The big advantage, of course, of satellite is that it offers near 100% coverage. It may be the only option to connect users in remote areas. That makes satellite ideal for serving operations such as mines, power plants, or law enforcement in places that are from urban areas.
Even in built-up areas, satellite can fill in for holes in cellular coverage, and since it is not based on terrestrial infrastructure, in the event of a disaster that took out cell coverage, connectivity remains available.
Typical Use Cases for Satellite in the WAN
Satellite is finding a niche in the enterprise WAN, and not only in remote areas. Some sample use cases follow:
- Fixed sites. In remote locations, satellite may be the only way to connect to the internet. But even in urban areas, satellite is finding a role as a failover technology and for bandwidth augmentation. For sites where 100% availability is essential, basic service can rely on a fixed fiber or cable connection, with backup provided by 5G, and tertiary backup provided with satellite. The system can be configured so that 5G and satellite can also provide additional bandwidth during peak traffic times.
- Mobile applications. There are operations that are on the move even in the most remote of locations. Law enforcement often has responsibilities that don’t end at the city limits. As law enforcement increasingly relies on digital tools, voice only communications are no longer enough. Reliable internet has become mission essential. Many departments are relying on cellular connectivity with failover to satellite to ensure connectivity throughout large geographic areas. See for example this case study of the Wyoming Highway Patrol. SA Power Networks, an Australian power company, uses satellite as the primary connection in their vehicles with failover to cellular in places where cellular is available and satellite connectivity is weak. When the vehicles have good cellular coverage the system prioritizes whichever connection is offering the best performance.

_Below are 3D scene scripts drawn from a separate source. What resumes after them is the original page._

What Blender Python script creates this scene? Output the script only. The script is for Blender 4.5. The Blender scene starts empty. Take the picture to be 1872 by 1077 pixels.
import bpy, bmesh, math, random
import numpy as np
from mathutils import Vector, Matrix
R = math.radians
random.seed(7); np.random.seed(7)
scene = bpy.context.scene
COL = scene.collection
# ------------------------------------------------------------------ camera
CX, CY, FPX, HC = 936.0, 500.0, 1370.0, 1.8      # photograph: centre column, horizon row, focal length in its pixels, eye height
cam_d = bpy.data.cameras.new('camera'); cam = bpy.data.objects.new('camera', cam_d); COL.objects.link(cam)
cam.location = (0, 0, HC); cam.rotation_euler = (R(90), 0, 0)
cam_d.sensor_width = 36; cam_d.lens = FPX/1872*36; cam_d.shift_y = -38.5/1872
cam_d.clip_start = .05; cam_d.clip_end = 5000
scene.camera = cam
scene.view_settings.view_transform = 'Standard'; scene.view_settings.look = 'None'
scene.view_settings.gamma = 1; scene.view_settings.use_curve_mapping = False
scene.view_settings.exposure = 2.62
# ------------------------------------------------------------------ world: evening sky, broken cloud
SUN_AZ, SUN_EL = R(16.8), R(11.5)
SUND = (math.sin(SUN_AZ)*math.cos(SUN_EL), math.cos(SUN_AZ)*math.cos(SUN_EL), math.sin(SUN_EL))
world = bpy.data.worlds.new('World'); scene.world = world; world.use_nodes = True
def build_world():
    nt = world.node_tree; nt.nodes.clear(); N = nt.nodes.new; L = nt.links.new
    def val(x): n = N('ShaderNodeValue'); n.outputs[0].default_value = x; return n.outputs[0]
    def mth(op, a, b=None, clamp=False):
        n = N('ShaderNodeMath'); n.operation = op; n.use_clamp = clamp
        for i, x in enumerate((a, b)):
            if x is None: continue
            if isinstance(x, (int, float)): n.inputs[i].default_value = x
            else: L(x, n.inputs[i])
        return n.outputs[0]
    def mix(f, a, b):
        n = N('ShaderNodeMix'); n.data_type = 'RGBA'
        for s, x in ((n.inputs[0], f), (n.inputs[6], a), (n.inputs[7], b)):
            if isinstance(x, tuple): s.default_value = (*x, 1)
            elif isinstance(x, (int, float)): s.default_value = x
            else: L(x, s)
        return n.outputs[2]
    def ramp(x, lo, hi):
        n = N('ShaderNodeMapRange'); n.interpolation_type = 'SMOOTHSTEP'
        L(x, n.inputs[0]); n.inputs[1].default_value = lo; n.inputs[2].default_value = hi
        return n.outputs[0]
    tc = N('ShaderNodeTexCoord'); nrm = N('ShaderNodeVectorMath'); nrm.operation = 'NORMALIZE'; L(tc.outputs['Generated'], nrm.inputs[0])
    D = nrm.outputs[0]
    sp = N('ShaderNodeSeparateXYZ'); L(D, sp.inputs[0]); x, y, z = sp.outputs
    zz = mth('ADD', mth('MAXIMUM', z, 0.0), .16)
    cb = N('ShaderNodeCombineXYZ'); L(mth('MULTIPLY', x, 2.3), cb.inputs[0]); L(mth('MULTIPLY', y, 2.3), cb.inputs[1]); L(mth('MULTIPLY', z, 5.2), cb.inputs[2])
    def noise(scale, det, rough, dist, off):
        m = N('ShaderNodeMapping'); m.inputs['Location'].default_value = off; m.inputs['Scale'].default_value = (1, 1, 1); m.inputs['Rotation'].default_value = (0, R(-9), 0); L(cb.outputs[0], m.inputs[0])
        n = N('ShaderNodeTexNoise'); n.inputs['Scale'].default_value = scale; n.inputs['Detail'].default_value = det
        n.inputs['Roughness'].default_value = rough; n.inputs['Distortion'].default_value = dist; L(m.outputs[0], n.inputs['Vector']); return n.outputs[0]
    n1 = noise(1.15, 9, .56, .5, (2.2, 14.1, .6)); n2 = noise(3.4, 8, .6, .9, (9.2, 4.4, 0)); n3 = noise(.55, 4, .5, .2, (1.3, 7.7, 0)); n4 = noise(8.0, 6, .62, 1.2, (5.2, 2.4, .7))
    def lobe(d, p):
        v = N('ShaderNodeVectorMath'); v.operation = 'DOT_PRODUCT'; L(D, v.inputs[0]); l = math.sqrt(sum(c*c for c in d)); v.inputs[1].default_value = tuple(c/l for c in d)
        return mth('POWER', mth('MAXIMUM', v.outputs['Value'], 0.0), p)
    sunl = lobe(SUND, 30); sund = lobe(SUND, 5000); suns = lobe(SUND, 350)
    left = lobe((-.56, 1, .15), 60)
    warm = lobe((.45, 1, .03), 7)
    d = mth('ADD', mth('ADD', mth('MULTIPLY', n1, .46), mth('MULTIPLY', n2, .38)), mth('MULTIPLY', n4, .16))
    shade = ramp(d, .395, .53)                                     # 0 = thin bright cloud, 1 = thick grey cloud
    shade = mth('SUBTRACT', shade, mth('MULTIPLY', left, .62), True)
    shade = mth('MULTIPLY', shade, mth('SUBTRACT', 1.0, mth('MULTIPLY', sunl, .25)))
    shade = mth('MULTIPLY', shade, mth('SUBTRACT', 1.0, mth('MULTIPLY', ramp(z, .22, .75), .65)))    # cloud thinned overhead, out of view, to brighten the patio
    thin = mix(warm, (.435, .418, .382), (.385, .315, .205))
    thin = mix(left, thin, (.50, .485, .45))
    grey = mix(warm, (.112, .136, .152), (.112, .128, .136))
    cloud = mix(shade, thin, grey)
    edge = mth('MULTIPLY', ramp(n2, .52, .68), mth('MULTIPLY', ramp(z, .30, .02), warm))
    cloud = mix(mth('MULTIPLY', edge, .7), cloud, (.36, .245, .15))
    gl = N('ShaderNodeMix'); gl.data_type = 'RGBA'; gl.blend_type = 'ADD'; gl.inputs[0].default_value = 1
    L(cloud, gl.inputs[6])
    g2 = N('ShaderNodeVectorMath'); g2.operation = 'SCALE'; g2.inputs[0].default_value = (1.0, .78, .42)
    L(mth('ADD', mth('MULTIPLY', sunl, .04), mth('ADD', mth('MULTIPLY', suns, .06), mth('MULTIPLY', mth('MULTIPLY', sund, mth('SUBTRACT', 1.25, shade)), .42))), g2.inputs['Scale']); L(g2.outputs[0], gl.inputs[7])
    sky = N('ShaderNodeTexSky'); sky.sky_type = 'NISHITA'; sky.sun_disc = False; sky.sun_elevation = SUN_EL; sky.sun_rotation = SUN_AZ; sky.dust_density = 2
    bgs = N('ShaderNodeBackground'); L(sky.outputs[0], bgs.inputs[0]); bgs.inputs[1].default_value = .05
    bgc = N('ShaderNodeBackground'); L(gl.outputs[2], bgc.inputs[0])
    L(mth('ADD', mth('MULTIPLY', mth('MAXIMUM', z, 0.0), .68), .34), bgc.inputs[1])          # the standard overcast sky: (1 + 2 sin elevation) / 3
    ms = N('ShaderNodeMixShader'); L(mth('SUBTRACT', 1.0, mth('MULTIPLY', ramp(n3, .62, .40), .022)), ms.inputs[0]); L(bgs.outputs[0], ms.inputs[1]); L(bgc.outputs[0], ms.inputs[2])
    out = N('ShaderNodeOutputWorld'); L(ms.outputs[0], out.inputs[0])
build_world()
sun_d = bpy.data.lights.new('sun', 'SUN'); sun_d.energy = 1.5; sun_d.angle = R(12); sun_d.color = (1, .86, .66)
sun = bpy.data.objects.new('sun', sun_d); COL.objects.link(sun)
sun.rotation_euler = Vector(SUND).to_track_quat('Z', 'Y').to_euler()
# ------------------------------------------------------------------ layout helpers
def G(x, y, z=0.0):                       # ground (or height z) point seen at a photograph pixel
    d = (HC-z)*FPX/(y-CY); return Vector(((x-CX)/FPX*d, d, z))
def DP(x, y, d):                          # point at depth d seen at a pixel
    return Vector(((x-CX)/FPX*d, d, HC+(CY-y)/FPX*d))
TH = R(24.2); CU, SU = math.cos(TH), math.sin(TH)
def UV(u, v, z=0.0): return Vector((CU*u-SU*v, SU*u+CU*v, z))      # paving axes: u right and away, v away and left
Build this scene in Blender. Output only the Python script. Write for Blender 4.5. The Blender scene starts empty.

- IoT (Internet of Things). There are now an estimated 30 billion IoT devices connected to the internet. Everything from sensors on factory machinery to home environmental systems to trucks and trains are connected to the internet. There are many applications that can be found in remote locations where there is no cell service. Some of those applications include agriculture (connected sensors monitoring soil conditions or weather), utilities (sensors monitoring remote wind and solar farms), and transportation (keeping track of trucks, trains, and ships anywhere on the planet). The availability of cost-effective satellite connections means IoT is not limited to places with wired or cellular connectivity.
- Emergency kits. In the event of a disaster, emergency response teams can be equipped with a ruggedized kit that can provide on-site connectivity via cellular and satellite. With Ericsson flow duplication, bandwidth aggregation, and built-in Wi-Fi, large numbers of users can be supported simultaneously.
Considerations for deploying satellite connectivity
When considering adding satellite capabilities to your WAN there are many factors to take into consideration, that will affect both the hardware that you buy and the plan you subscribe to:
- Is your application fixed or mobile? If mobile, do you need connectivity while on the move, or only when parked?
- Are you using satellite for failover only, or do you want to have it available for bandwidth augmentation as well?
- How many users are you supporting at each location?
- How much bandwidth do you need?
- Is your application sensitive to latency? If yes, what is the maximum you can tolerate?
- Does the equipment need to be ruggedized for use / transport in all kinds of terrain and weather?
The answers to these questions will drive both the hardware you need (which satellite antennas, which routers, etc.) as well as which satellite service plan you should sign up for.
Satellite is a valuable tool
Now that satellite connectivity is available at a reasonable price with decent technical specifications it is rapidly becoming a valued addition to the connectivity toolbox.